Distinguishing Features of Tellor's Oracle Network

  • Commentary
  • June 4, 2021

Recently, new entrants to the decentralized oracle sector, such as Tellor, have diversified users’ and applications’ options for incorporating external data on-chain. While Chainlink pioneered the original decentralized oracle model and remains a prolific data provider, there has remained the need for an application-specific approach to oracle design, highlighting the potential benefits to certain use cases of oracle centralization paired with pseudonymity, for example. In that same vein, this dispatch reviews the unique characteristics of Tellor, which adopts a more community-centric approach to decentralized oracle reporting, relative to Chainlink.

Tellor, like Chainlink, operates using Ethereum smart contracts and is not itself a Layer One blockchain. It is perhaps most differentiated from Chainlink by its socialized query selection process. That is, rather than simply matching data requesters with data providers, Tellor services only the queries that have garnered the most community support. At a high level, the process begins when a data requester submits a query to the network. Any community member may then signal their support for this query by contributing ‘tips,’ paid in the network’s native TRB token, to it. Every five minutes, the five queries to which the largest amount of tips have been contributed are selected by the protocol for data provision. Thus, node compensation is not specified by the requester but rather is determined by the active user base as a whole. In contrast, Chainlink facilitates a theoretically unbounded number of data queries, constrained only by the supply of nodes and limitations of the Ethereum network, but at the cost limited transparency of and third-party input to the oracle selection process. Chainlink allows for any user to submit a data request along with payment specifications to the protocol, for which a series of query-specific contracts is generated; any request for which there are an adequate number of qualified and willing nodes will be serviced.

Tellor’s process and mechanisms for selecting data providers is similarly collectivized. Rather than creating a marketplace that assigns data providers based on reputation and parameters set by the requesters, as Chainlink does, Tellor selects its data providers using a Proof-of-Work-esque mechanism. Data providers compete to respond to queries by performing synthetic ‘mining’ and, for each of the five selected queries, the first five miners to find the correct nonce are selected as data providers. In theory, this, combined with the stake miners are required to post, raises the cost of corruption such that it is less profitable to submit data maliciously. Interestingly, this provides an example of the true purpose of Proof-of-Work algorithms: when not paired with a Nakamoto-style consensus mechanism, PoW does not serve to achieve consensus but rather to economically disincentivize malicious and/or negligent behavior.

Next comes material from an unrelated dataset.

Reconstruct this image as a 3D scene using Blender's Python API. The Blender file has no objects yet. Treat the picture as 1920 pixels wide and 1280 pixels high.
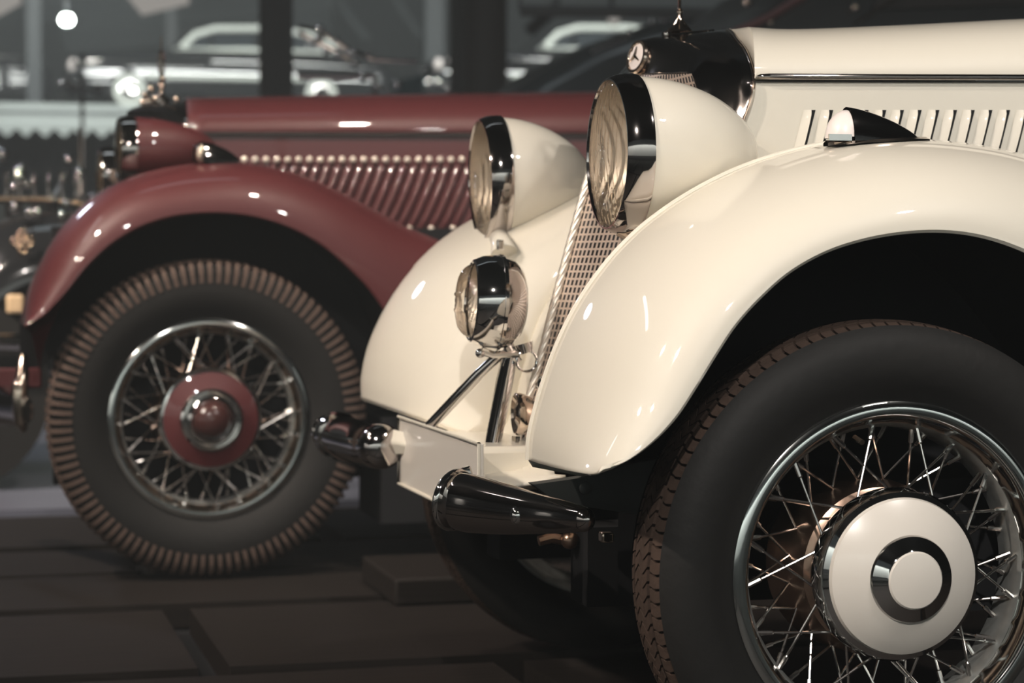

In contrast, Chainlink utilizes only staking as an economic disincentive, while also employing a reputation system as a deterrent for such behavior.

Alongside this node selection mechanism, Tellor implements restrictions on data providers not present in the Chainlink ecosystem. In the latter, once data providers are paired with data requesters, the former may continue servicing a given query indefinitely provided it does so to the satisfaction of the requester and the network. Tellor, however, mandates a cooling off period, allowing nodes to service a specific node for only one out of every three five-minute periods. Further, while Chainlink utilizes query-specific aggregation contracts to algorithmically determine incorrect data provision, Tellor relies on its users to manually dispute unsatisfactory submissions. Reminiscent of the original Augur dispute process, Tellor’s dispute resolution mechanism allows any user to dispute data submissions, and this process repeats itself until no disputes are initiated.

Applied cryptoeconomic design emphasizes the need for nuanced consideration of how a given mechanism functions within a larger cryptosystem. On this basis, it is perhaps inappropriate to consider Tellor and Chainlink direct competitors. Tellor consolidates resources to serve only the purposes that are democratically determined to be most important. In doing so, it both theoretically enhances security and decreases data accessibility in a manner that a more traditionally marketplace-driven protocol such as Chainlink would not. While the relative immaturity of the Tellor network limits this discussion to theoretical considerations of merit only, it is reasonable to assume that Tellor is better suited for certain use cases while inappropriate for others. For example, it may be superior for use in prediction markets, which require maximal data reliability and wherein inherent subjectivity may require a user-centric, time-unbounded dispute resolution process. Conversely, individualized services such as Chainlink may be better suited for more niche use cases or certain decentralized financial applications wherein absolute assurance that data will be provided is a necessity. Ultimately, Tellor has the potential to meet certain demand that Chainlink current may not, though the relative scope thereof is currently unknown.